Nada personal, señor: si su vida y su cuerpo no convergen con las líneas de la evolución tecnológica de la producción, de las fuerzas productivas, del mercado y de la empresa, usted muere. Y eso no es ideología, claro está. Es el performativo absoluto del capital: es la amenaza radical que obtura todo lenguaje, toda política y toda ética. El miedo a la catástrofe nos pone simplemente a vivir, es decir, nos pone en un estiramiento técnico ansioso e incesante, en un continuo estado de urgencia o de emergencia que logra la hermandad posconciliar abstracta de todas las clases y todos los estratos sociales. Ricos, pobres, trabajadores, industriales, terratenientes, burócratas, artistas, feriantes, cuentapropistas, lúmpenes y marginales: todos atravesados por el mismo furor y la misma pulsión: seguir viviendo, sobrevivir, adaptarse, resistirse a morir, competir por el espacio como condiciones de producción, comercio e intercambio. La especulación, el beneficio, el oportunismo: la misma lógica triste y chata, arriba y abajo, a izquierda y derecha, la misma ley técnica real del gran dios pragmático y darwinista, el capital, que -sin hablar- nos dice a todos.
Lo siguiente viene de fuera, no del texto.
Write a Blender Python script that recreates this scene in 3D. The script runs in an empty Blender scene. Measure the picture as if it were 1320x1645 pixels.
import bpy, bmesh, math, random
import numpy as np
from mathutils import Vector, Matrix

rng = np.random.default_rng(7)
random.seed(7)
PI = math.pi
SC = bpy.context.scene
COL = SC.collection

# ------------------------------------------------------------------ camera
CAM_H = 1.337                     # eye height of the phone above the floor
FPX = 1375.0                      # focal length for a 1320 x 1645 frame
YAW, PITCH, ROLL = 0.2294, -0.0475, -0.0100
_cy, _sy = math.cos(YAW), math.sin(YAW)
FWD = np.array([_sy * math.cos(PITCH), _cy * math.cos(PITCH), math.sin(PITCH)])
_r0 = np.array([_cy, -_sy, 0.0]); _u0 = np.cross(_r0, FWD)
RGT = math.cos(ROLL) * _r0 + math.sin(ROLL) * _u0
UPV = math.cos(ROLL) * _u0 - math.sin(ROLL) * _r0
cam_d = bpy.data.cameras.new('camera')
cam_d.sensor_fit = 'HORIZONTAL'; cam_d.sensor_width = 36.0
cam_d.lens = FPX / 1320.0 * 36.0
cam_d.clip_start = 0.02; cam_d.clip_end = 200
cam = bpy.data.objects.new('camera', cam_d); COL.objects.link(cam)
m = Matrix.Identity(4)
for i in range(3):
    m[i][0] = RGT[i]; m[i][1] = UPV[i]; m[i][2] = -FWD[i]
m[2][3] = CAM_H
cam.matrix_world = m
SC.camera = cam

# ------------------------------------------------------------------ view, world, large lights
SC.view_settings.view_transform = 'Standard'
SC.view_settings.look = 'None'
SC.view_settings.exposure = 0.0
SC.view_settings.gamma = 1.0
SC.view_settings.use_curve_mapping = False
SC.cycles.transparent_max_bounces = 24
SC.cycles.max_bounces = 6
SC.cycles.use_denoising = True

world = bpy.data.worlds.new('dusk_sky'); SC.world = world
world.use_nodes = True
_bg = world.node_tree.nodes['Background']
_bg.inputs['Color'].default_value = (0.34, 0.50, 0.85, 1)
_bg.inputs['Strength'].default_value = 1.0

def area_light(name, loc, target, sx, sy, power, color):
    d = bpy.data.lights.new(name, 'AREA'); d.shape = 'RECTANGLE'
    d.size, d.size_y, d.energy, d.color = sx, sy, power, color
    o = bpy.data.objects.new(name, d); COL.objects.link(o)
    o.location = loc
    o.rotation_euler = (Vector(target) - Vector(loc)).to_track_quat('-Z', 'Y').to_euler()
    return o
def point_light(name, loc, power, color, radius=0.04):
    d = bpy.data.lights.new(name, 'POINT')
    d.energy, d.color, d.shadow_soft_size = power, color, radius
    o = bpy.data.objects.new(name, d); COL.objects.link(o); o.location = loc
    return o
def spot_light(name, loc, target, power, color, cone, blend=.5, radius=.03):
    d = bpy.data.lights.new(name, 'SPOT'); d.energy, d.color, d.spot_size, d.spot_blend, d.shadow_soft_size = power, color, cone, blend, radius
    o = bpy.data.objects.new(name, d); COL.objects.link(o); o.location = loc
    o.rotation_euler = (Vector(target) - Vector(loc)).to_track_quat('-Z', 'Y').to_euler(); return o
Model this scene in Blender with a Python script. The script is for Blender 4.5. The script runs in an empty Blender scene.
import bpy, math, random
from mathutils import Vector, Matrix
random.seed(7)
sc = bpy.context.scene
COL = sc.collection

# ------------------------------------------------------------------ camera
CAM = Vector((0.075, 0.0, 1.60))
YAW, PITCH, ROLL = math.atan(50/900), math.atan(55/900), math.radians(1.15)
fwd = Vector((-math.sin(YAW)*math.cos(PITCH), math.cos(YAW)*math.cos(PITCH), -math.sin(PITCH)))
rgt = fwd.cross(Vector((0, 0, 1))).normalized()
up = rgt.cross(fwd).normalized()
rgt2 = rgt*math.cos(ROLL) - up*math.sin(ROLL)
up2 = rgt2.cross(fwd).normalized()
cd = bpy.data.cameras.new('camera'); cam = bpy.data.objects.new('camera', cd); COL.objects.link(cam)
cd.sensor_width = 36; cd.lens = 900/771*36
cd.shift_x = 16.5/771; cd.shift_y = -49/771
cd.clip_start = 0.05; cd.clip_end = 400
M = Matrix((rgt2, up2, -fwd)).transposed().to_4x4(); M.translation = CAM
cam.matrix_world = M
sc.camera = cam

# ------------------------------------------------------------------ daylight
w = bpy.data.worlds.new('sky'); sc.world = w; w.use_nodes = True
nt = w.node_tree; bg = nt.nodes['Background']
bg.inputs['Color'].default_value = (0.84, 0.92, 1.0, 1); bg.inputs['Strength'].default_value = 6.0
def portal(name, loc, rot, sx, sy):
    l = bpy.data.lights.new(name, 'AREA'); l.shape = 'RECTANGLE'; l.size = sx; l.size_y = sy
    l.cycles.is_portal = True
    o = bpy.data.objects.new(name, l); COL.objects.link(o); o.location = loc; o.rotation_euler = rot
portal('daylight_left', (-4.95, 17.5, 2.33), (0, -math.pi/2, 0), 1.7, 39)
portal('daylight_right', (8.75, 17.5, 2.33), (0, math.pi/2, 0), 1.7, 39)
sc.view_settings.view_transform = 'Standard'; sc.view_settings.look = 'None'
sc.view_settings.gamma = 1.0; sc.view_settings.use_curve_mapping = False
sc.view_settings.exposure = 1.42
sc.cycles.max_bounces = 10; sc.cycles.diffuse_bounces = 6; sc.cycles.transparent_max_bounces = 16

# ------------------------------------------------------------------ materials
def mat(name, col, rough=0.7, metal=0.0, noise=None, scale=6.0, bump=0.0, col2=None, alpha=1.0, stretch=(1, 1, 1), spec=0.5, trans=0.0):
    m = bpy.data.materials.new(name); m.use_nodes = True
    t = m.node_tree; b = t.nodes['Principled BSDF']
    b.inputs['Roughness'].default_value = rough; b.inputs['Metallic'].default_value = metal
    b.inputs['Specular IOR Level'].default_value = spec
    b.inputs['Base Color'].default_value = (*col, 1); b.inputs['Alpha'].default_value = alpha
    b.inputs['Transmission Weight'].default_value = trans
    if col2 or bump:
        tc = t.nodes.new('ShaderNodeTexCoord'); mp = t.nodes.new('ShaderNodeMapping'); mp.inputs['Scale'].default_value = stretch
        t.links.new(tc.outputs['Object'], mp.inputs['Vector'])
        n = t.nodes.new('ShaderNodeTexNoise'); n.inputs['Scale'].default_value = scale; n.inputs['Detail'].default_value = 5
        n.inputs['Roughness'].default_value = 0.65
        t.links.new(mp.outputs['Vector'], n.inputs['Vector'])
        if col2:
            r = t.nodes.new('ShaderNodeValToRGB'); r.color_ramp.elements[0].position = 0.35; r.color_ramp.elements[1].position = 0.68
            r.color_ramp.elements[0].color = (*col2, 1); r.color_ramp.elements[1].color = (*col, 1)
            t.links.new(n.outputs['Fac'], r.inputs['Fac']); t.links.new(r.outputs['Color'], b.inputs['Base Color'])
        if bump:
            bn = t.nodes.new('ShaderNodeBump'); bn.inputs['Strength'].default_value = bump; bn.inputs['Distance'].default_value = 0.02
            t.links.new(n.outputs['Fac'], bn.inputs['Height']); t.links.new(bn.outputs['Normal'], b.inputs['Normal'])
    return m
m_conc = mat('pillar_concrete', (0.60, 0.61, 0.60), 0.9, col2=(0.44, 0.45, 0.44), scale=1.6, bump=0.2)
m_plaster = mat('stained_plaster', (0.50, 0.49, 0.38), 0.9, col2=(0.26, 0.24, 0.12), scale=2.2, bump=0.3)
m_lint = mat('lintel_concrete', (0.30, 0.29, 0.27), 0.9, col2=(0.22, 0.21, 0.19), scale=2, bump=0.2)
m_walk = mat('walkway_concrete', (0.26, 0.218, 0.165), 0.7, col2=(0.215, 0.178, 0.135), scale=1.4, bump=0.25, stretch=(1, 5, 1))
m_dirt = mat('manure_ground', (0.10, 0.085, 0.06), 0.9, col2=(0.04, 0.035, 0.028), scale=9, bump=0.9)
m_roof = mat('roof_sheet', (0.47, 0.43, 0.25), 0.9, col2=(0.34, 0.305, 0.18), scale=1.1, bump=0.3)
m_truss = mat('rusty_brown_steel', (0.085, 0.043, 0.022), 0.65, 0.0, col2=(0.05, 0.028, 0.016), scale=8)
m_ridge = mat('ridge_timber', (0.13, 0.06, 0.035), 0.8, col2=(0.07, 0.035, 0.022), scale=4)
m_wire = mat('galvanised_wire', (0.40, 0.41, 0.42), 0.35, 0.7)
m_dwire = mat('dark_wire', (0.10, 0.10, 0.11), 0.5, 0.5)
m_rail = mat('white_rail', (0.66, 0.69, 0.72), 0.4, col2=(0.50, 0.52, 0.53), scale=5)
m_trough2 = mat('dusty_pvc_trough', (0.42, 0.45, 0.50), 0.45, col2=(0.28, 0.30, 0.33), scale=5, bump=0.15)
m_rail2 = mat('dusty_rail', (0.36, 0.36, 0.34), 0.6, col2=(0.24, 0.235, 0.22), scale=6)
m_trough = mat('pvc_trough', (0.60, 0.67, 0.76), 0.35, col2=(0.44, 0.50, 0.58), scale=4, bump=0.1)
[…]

Con esta perspectiva, por otra parte, nos damos cuenta de que en el absoluto fetichismo técnico de la democracia, no podemos distinguir, sin cierto malestar evidente, a gobiernos de izquierda o de derecha. Si detrás del sinceramiento económico anunciado por Alfonso Prat-Gay estaba, efectivamente, la creencia en que una sociedad “vive mejor” cuanto mayor es su poder de compra y consumo, y en que los gobiernos de izquierda no pudieron, no supieron o no quisieron hacer nada que no fuera tomar medidas para mejorar el nivel adquisitivo de los más pobres, para traerlos a la dinámica carnívora de la circulación de bienes de consumo, mercancías y dinero, entonces el problema no es la derrota de la izquierda a manos de la derecha, sino la de la política a manos de la economía. Deberíamos situarnos en las antípodas de algo que le oí decir al senador Rafael Michelini por la televisión hace poco: “En condiciones económicas internacionales adversas, caída de los precios de los productos de exportación, enlentecimiento o estancamiento de la economía de nuestros socios regionales grandes, etcétera, yo quiero a la gente de mi país consumiendo, con una buena dinámica de circulación interna de bienes, servicios y dinero”. Se diría que tanto mejor la economía cuanto mayor la amenaza catastrófica (viva en exceso, pues la muerte ronda). Cuando se pierde vitalidad afuera hay que estimular la exacerbación de la vida adentro, todos viviendo y comprando y vendiendo como animalitos desesperados. Hace tiempo ya que el sistema político en bloque (y no sólo la derecha, o las clases dominantes) funciona como un sistema de protección de la máquina, de su funcionamiento abstracto, del fetiche de las cifras e índices. Entonces la política no debería buscarse o construirse en el sistema político. Una política verdadera no debería ser un cuidado de la economía, ni una tecnología que viene a cuidar nuestras vidas o incluso a ayudarnos a vivir mejor (pues eso, en rigor, viene a ser lo mismo que cuidar la economía como principio de realidad). Debería ser ese lenguaje que nos permitiera plantear qué es (qué significa) “vivir”. Pero para eso hay que estar dispuesto a morir.